Last quarter I taught the graduate Introduction to Public History class. for the final course project I gave the students the option to do anything whatsoever that a public historian might do--from a walking tour to a museum collection plan to a historic register nomination to a digital project. Quite a few took me up on the last option and I thought I would share their work here.
Pippin Rubin had been having fun reading some of the diaries of the women missionaries who came west along the Oregon Trail in 1838--part of the research for her thesis. With her typical attention to detail she plotted every single campsite along the trail in a Google Map and entered a few lines from each diary into the place marks. She added other information as well. The result is this dramatic visualization of the long struggle of these women to bring their message to the Pacific Northwest:
View Missionary Trail 1838 in a larger map
Two students wanted to create mobile walking tours of historic sites in Spokane. They went about this in very different ways. Tracy Rebstock created a an audio tour of Manito Park. She did a wonderful job of distilling her research into short 1-2 minute guides to some of the most significant areas of this 100+ year-old urban park. She even got the tour onto iTunes--search for Manito or for Librarygirl70.
Clayton Hanson took a different tack to creating his walking tour of Spokane Falls. Clayton wanted to create a multi-media tour with text, historic photographs and video. The method he hit upon was to create the stops on his tour as place markers on a custom Google Map. The idea is that Google Maps is an existing platform that is available on all smartphone operating systems. Each place mark would hold HTML to take the user to a webpage with more information. But how to create a mobile-optimized webpage for each tour stop? Clayton's solution was to use Omeka to hold the content for his tour and to create an Omeka exhibit for each stop. It is an ingenious solution, but unfortunately Omeka does not display very well on mobile phones so the pages are crunched and the text tiny. They display just fine on a computer, however:
View Historic Tour of Spokane's Riverfront Park in a larger map
Tiffany Fulkerson did a project in Google Earth "Climate Change at the Late Pleistocene-Early Holocene A Comparison of Proxy Data Sets in Washington State" that also built on her thesis research and technology to bring her work to a broader public.

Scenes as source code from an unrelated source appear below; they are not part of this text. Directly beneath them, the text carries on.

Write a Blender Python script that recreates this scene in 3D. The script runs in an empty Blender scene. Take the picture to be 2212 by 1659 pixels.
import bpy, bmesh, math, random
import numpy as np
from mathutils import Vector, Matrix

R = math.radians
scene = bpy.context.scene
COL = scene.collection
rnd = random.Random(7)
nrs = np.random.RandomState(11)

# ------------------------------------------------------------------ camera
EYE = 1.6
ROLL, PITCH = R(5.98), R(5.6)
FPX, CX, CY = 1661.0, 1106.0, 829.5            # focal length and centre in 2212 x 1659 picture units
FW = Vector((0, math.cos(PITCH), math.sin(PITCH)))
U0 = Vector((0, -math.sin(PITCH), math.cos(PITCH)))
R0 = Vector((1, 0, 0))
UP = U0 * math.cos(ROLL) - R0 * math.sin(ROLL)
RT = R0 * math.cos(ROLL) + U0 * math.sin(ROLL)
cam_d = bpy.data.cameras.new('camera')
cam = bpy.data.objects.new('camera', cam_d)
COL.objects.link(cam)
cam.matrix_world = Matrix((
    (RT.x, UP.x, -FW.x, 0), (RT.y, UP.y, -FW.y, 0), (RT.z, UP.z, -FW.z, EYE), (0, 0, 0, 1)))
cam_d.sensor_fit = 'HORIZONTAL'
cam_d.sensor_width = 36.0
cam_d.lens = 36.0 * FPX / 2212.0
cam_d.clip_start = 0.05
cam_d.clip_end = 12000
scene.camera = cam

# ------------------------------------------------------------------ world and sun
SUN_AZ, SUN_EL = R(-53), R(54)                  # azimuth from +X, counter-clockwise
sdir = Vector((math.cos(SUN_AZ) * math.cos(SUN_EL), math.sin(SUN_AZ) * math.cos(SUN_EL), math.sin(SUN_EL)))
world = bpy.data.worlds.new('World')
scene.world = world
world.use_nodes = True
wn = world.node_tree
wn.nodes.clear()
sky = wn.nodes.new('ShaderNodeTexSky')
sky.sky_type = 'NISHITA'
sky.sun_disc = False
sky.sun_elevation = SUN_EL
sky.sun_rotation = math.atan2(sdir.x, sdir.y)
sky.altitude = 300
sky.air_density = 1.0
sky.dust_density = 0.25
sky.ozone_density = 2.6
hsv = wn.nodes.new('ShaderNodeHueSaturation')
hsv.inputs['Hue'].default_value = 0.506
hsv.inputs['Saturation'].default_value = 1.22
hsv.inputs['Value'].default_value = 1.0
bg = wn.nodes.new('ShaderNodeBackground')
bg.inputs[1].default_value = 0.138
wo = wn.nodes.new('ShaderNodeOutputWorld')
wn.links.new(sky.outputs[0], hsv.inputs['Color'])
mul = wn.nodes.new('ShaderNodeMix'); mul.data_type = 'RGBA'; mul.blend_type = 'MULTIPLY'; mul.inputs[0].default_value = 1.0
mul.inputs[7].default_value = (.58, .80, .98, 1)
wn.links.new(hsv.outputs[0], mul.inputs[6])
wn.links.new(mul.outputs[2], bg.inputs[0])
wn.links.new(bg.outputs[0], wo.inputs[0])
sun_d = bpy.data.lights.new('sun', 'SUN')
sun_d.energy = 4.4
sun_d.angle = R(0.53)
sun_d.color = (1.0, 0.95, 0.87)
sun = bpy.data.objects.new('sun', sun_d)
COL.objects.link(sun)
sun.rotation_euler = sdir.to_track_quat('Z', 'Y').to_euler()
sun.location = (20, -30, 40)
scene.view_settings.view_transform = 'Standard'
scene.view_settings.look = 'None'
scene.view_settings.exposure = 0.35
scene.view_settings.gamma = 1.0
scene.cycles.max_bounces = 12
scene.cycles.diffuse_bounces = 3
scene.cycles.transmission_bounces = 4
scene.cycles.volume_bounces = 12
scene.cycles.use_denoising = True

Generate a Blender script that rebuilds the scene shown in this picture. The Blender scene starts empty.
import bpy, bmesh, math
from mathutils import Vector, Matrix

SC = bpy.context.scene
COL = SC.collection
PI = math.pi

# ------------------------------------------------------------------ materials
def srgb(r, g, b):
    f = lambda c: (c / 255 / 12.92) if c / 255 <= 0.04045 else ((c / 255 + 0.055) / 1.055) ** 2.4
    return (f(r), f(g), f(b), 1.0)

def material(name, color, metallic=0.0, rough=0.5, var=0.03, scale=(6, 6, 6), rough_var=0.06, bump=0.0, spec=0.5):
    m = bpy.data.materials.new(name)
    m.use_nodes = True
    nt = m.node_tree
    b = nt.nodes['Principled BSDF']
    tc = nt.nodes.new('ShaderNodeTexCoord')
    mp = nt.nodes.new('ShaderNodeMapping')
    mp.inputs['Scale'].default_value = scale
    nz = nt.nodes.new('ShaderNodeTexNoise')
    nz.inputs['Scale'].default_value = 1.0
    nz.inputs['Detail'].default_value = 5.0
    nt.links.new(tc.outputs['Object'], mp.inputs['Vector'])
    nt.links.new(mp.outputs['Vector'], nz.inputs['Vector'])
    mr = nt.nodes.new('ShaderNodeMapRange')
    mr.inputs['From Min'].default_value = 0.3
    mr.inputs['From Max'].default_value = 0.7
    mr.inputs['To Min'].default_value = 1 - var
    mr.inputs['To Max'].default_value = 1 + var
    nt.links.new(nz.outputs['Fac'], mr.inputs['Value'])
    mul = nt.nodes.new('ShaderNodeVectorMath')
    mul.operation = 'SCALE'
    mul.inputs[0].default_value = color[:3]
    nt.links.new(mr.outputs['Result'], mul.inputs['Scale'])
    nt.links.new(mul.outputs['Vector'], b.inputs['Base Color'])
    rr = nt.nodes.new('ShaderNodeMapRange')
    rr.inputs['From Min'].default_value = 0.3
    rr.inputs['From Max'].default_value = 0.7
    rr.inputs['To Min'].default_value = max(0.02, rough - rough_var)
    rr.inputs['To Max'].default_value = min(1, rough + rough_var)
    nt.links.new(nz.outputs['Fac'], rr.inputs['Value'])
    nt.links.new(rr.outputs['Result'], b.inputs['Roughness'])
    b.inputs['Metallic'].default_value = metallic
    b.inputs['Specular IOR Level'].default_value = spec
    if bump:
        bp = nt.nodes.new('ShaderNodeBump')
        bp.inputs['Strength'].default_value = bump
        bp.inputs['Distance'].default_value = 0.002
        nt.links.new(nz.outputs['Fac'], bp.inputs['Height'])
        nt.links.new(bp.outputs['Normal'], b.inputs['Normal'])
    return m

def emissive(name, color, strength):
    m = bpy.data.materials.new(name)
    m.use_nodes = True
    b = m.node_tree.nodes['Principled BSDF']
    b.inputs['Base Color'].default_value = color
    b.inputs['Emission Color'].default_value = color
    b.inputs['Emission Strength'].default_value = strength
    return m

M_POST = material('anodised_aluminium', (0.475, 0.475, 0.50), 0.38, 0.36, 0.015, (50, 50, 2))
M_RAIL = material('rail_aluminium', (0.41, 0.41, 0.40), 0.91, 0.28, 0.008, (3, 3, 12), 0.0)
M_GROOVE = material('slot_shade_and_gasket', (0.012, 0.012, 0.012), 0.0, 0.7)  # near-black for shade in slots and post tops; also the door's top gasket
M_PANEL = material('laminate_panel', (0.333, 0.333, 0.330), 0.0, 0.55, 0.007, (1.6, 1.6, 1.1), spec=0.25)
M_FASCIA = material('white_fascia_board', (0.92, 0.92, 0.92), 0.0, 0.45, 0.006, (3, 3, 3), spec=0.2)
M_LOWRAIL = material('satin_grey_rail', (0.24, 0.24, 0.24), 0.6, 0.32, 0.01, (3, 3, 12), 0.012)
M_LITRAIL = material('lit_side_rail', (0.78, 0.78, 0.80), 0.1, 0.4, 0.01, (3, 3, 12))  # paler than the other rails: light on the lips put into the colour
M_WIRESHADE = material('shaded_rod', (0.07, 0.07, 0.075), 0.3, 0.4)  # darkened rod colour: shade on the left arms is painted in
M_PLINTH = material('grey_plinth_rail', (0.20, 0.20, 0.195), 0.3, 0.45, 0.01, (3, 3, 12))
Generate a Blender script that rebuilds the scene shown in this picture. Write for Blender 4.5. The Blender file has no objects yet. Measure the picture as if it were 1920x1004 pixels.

Finally, Nikolai Cherny used the final project to document a soon-to-be-dismantled museum exhibit at the Northwest Museum of Arts & Culture. The Spokane Timeline uses the Blogger platform to present a tour of the exhibit, a slideshow of images from the exhibit, the exhibit script, and even an interview with exhibit designer and MAC curator Marsha Rooney:
Not everyone did a digital project, I also received a wonderful history of a local elementary school, a processing plan for an unsorted archival collection, a history of an aviation museum, and a career paper involving historic preservation. It was the finest set of final projects that I have received in my Intro to Public History class.
View Missionary Trail 1838 in a larger map
Two students wanted to create mobile walking tours of historic sites in Spokane. They went about this in very different ways. Tracy Rebstock created a an audio tour of Manito Park. She did a wonderful job of distilling her research into short 1-2 minute guides to some of the most significant areas of this 100+ year-old urban park. She even got the tour onto iTunes--search for Manito or for Librarygirl70.
Clayton Hanson took a different tack to creating his walking tour of Spokane Falls. Clayton wanted to create a multi-media tour with text, historic photographs and video. The method he hit upon was to create the stops on his tour as place markers on a custom Google Map. The idea is that Google Maps is an existing platform that is available on all smartphone operating systems. Each place mark would hold HTML to take the user to a webpage with more information. But how to create a mobile-optimized webpage for each tour stop? Clayton's solution was to use Omeka to hold the content for his tour and to create an Omeka exhibit for each stop. It is an ingenious solution, but unfortunately Omeka does not display very well on mobile phones so the pages are crunched and the text tiny. They display just fine on a computer, however:
View Historic Tour of Spokane's Riverfront Park in a larger map
Tiffany Fulkerson did a project in Google Earth "Climate Change at the Late Pleistocene-Early Holocene A Comparison of Proxy Data Sets in Washington State" that also built on her thesis research and technology to bring her work to a broader public.
Finally, Nikolai Cherny used the final project to document a soon-to-be-dismantled museum exhibit at the Northwest Museum of Arts & Culture. The Spokane Timeline uses the Blogger platform to present a tour of the exhibit, a slideshow of images from the exhibit, the exhibit script, and even an interview with exhibit designer and MAC curator Marsha Rooney:
Not everyone did a digital project, I also received a wonderful history of a local elementary school, a processing plan for an unsorted archival collection, a history of an aviation museum, and a career paper involving historic preservation. It was the finest set of final projects that I have received in my Intro to Public History class.
2 comments:
These are fabulous -- what a great assignment and what great student responses!
Such as great teacher as always!!! Love the idea and the outcome, outstanding!